Abstract: In this work we have formulated a new class of traversable exponential wormhole metrics. Here initially we have considered a exponential wormhole metric in which the temporal component is an exponential function of $r$ but the spatial components of the metrics are fixed as a particular function $e^{\frac{2m}{r}+2\alpha r}$. Following that, we have constructed a generalised exponential wormhole metric in which the spatial component is an exponential function of $r$ but the temporal component is fixed as a particular function given by $e^{-\frac{2m}{r}-2\alpha r}$. Finally we have considered exponential metric in which both the temporal and spatial components are generalised exponential function of $r$. We have also studied some of their properties including throat radius, stability, energy conditions, examined singularity, the metric in curvature coordinates, effective refractive index, innermost stable circular orbit(ISCO) and photon sphere, Regge-Wheeler potential and determined the curvature tensor.
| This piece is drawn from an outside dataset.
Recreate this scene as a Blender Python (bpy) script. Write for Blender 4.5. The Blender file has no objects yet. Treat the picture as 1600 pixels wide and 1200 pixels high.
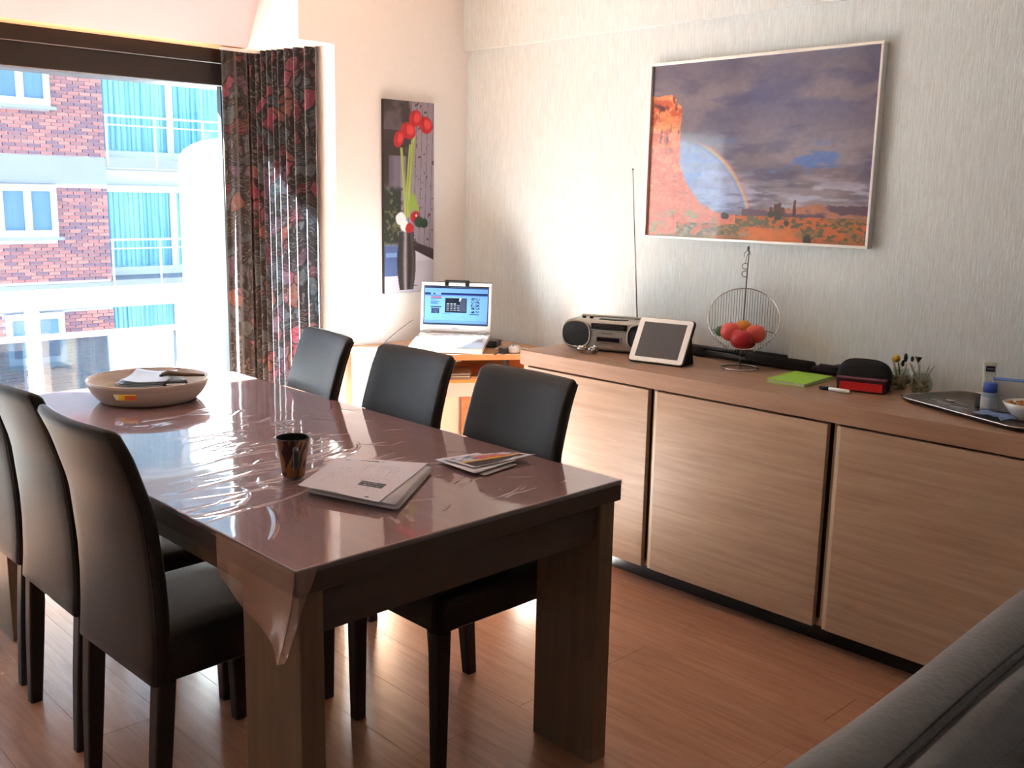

The radius of the throat is found to be consistent with the properties of wormholes and donot contain any types of singularities, which are given by $r=m$, $r = \frac{-1+\sqrt{1+4\alpha m}}{2\alpha}$, $r=\frac{-1+\sqrt{1+8\alpha m}}{4\alpha}$, $r=m+\frac{1}{\alpha}$, $r=m+\frac{2}{\alpha}$...etc. Most interestingly, we find that their throat radius is same for the same spatial component and the same range of values of $m$. In addition to these they also violate Null Energy Condition(NEC) near the throat. These newly constructed metrics form a new class of traversable wormhole.